We grown-ups tend sometimes to look at confidence as a liability; like it’s something someone does to us. Either that or we look at it like something we should apologize for if we have too much of it. But potty training changes all that. And lots more.
Potty training, for instance, is not a scam. It’s the real deal. Daddy is not bullshitting you when he tells you you’ll regret taking a crap in those pants. He’s not trying to pull the wool over your eyes, he’s trying to pull the underwear off your tiny hiney in time to avoid something unfortunate happening, and since when did your wee little cheeks become like Velcro, boy? Only when it’s urgent that the underpants are removed as quickly as possible do they protest—personificationatively—as if they suddenly acquired political aspirations and picket signs, shouting as they cling to your waist, “Hell no! We won’t go!” Which means you can’t go, at least with perfect freedom. So go ahead then. Take a dump all over the picket line. It’s strangely satisfying, and in more ways than one.
Beating the porcelain menace is a big job. To pervert an old Ford slogan, it’s “job one.” And two as well, in this case, at least from time to time. It’s not just a big deal to little kids. And especially boys, who seem to have an especial and near-dangerous conflictedness about the potty. They fear/loathe it. They tend to look at their equipment as a toy, for instance, rather than from a purely utilitarian point of view. And when they make “big potty” or “big stinky poo” their interest in what’s been done strays a little too close for comfort to wide-eyed interest. “No,” I sigh, “that’s not a toy.” A little too much confidence.
Other miscellaneous quotes? Here’s a few:
“No. No! No! NONONONONONO! Don’t touch that! Not until you wash your hands—ohhh-kay, that is nasty.”
“Sweetheart, that’s—no. You don’t play with that.”
“Are you sure you don’t have to go? You’re sure. Positive.”

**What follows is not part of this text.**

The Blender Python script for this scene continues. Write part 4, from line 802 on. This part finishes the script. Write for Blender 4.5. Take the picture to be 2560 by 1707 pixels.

There’s such a thing as false confidence, too; you do know that, right. Yes. Yes, you do. There’s nothing like going through an entire fire drill, just as an illustration, and completing it satisfactorily and dismissing the “student body” to “class” only to discover mere moments later that the “fire department” showed up anyway and decided to hose down the living room carpet on a lark. Hilarious. Oh, my side. No please. Stop. You’re killing me, really.

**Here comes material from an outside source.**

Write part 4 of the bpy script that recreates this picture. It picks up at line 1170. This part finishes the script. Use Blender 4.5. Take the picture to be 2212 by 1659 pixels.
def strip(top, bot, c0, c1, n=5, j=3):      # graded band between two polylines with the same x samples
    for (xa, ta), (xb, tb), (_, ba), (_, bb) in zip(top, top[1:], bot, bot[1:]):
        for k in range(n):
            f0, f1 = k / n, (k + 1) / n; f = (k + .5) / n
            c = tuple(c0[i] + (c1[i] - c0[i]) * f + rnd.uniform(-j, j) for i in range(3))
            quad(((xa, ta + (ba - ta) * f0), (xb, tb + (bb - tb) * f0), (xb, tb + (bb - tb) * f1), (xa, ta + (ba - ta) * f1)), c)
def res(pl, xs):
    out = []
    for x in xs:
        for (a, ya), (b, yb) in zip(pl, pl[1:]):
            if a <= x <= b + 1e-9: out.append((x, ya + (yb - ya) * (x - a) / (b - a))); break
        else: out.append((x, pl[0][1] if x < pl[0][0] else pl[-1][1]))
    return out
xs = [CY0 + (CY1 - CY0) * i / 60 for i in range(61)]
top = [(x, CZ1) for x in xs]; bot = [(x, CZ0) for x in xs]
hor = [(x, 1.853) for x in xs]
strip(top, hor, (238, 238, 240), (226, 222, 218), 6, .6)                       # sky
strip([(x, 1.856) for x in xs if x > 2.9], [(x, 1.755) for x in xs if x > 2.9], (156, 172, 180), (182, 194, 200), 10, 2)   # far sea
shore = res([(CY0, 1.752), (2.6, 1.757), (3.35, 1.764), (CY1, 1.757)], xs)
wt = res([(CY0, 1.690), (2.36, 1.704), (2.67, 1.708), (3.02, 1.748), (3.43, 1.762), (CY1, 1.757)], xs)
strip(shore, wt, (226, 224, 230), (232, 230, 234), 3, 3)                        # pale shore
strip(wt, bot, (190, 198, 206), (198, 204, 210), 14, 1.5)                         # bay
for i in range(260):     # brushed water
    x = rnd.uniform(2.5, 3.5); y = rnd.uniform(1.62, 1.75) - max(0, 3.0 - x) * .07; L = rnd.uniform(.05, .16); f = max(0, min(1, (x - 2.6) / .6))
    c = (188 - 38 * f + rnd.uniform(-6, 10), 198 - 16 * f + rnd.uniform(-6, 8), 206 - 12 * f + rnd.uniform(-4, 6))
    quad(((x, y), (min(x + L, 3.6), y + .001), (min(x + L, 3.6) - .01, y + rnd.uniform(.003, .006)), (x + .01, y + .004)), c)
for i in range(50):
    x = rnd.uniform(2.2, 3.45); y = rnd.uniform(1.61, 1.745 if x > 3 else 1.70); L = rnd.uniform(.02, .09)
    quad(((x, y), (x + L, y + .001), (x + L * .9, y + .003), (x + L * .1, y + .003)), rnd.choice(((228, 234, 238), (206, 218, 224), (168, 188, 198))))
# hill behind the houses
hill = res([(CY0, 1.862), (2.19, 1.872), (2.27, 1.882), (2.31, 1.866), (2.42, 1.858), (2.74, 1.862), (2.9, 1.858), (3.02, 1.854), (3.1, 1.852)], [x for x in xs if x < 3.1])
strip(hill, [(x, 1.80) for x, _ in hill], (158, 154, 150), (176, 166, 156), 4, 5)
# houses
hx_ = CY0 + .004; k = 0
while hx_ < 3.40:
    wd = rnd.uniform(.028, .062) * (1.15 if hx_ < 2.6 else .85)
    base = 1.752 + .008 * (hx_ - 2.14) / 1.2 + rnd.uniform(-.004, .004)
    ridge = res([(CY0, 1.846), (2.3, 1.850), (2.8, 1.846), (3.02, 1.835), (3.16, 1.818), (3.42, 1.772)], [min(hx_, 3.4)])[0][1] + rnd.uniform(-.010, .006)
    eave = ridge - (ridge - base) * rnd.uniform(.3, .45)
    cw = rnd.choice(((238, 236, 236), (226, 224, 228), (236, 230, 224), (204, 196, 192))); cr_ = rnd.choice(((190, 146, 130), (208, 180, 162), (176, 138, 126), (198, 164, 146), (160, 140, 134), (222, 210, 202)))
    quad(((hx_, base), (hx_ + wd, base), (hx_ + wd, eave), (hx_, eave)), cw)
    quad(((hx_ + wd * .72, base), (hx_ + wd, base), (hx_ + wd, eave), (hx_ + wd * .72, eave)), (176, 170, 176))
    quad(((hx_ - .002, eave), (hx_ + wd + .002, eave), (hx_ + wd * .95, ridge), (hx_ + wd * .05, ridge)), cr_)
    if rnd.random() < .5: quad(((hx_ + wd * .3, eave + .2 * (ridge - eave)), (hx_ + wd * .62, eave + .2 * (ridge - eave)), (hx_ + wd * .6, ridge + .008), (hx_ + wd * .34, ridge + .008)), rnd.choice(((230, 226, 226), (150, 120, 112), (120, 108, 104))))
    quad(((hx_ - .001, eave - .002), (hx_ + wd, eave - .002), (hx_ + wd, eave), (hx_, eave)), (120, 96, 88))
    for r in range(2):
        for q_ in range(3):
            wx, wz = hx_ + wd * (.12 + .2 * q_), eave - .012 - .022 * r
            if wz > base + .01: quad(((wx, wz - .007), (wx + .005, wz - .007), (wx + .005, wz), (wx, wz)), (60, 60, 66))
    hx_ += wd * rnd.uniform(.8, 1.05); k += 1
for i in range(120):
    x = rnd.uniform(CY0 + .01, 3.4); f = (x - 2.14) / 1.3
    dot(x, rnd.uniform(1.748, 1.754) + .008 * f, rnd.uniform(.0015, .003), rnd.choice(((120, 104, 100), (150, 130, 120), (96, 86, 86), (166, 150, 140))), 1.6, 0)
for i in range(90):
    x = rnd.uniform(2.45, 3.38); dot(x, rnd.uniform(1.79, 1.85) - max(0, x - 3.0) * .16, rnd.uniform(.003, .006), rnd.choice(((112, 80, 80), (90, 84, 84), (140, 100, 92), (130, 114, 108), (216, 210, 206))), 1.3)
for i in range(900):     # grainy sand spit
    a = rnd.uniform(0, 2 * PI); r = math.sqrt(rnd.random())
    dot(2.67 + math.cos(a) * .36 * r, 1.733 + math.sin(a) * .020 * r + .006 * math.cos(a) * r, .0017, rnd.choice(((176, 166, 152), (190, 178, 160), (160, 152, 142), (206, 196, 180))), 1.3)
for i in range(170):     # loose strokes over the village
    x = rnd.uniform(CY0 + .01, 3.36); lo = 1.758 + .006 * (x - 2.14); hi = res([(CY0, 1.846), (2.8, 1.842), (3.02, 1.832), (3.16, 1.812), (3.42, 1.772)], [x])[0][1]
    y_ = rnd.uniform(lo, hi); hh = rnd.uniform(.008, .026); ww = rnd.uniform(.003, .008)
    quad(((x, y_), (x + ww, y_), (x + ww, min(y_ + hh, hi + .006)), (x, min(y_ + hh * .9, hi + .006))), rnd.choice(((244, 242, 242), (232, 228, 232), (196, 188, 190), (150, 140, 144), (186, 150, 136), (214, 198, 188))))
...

It’s important for little kids to become big kids, and the potty is the swirling rite of passage in so many ways. One doesn’t want to have to go through life Depending. At least not until one’s own subsequent children have grown up enough to provide a little reciprocation in the sanitation department if needed, anyway. But gaining profound understanding is just as important for the grownup facilitators (perpetrators) of this crazy idea of sitting on a chair with a freaking hole in it. How weird is that? It’s so much easier to just crap your pants. Trouble is it weighs heavy on the social agenda from time to time. We all know that, and I could tell the crap out of even more potty jokes if I wanted to. What I’m driving at here is that potty training can be instructive for the one doing the training too.

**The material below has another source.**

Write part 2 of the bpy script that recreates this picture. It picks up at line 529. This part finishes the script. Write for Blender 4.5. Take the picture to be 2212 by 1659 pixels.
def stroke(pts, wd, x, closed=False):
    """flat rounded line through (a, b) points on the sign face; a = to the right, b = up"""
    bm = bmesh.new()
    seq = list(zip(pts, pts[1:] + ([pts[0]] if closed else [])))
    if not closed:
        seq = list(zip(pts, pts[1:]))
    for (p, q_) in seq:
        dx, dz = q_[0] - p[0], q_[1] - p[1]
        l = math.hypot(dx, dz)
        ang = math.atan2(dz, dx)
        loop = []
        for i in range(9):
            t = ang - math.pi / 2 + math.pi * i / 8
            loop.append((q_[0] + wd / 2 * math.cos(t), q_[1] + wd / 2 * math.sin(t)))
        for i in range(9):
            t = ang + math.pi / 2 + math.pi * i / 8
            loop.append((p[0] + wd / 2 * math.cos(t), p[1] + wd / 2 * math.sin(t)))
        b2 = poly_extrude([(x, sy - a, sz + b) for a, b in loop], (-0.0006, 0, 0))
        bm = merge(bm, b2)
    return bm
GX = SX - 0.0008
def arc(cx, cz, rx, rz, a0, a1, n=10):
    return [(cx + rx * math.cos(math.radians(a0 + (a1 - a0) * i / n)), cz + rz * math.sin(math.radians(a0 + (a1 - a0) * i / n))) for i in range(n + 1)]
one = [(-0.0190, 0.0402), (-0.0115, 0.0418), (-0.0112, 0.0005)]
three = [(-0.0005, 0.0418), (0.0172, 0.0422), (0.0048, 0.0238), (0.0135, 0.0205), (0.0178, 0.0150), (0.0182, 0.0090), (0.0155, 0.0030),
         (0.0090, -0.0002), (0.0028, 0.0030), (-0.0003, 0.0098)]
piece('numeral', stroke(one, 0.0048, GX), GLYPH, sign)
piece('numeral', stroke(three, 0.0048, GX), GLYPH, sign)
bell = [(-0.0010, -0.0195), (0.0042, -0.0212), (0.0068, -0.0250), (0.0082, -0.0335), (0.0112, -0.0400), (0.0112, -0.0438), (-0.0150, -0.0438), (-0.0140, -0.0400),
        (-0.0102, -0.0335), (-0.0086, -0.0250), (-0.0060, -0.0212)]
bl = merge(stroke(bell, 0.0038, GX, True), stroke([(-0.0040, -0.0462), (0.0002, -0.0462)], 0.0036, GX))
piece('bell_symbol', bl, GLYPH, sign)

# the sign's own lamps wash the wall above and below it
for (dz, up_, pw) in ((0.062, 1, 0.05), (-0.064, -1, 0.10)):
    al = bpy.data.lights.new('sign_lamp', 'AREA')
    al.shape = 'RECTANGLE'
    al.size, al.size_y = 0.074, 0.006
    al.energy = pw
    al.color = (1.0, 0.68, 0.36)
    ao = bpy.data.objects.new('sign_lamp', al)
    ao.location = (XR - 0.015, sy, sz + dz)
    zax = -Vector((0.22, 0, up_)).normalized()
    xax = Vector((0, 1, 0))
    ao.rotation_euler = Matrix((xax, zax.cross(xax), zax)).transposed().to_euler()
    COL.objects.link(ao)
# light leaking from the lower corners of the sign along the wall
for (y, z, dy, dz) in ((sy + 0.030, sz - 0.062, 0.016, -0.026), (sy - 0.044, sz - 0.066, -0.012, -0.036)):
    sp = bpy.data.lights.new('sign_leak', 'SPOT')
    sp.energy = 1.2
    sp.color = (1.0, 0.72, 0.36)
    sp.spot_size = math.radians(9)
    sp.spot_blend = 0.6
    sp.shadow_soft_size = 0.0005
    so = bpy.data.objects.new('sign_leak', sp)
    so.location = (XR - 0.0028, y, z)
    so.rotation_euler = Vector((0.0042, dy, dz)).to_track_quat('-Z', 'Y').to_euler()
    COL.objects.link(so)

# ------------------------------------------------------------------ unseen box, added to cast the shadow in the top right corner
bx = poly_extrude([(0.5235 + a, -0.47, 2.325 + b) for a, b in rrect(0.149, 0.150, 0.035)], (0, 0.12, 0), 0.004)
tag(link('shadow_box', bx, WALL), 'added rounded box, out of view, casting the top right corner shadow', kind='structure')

While it’s humorous sometimes, and heartwarming too, to see how my youngest handles his emancipation from the diaper, I nevertheless find ways to apply his experiences to my own life. What impossible change am I staring down in my own life, in other words? There are things about which I complain to God endlessly. Things about which I assert to Him, “it’s impossible,” in so many ways. Things in which I need a little more confidence. Not too much. Just enough. I still take a dump in my pants from time to time, figuratively, but messes can be cleaned and baths can be taken and clothes washed and the day started over with fresh kit. To a point. I reckon it’s all about gaining enough ground to be able to stand on your own. Clean, dry, and proud. Confident about one’s confidence.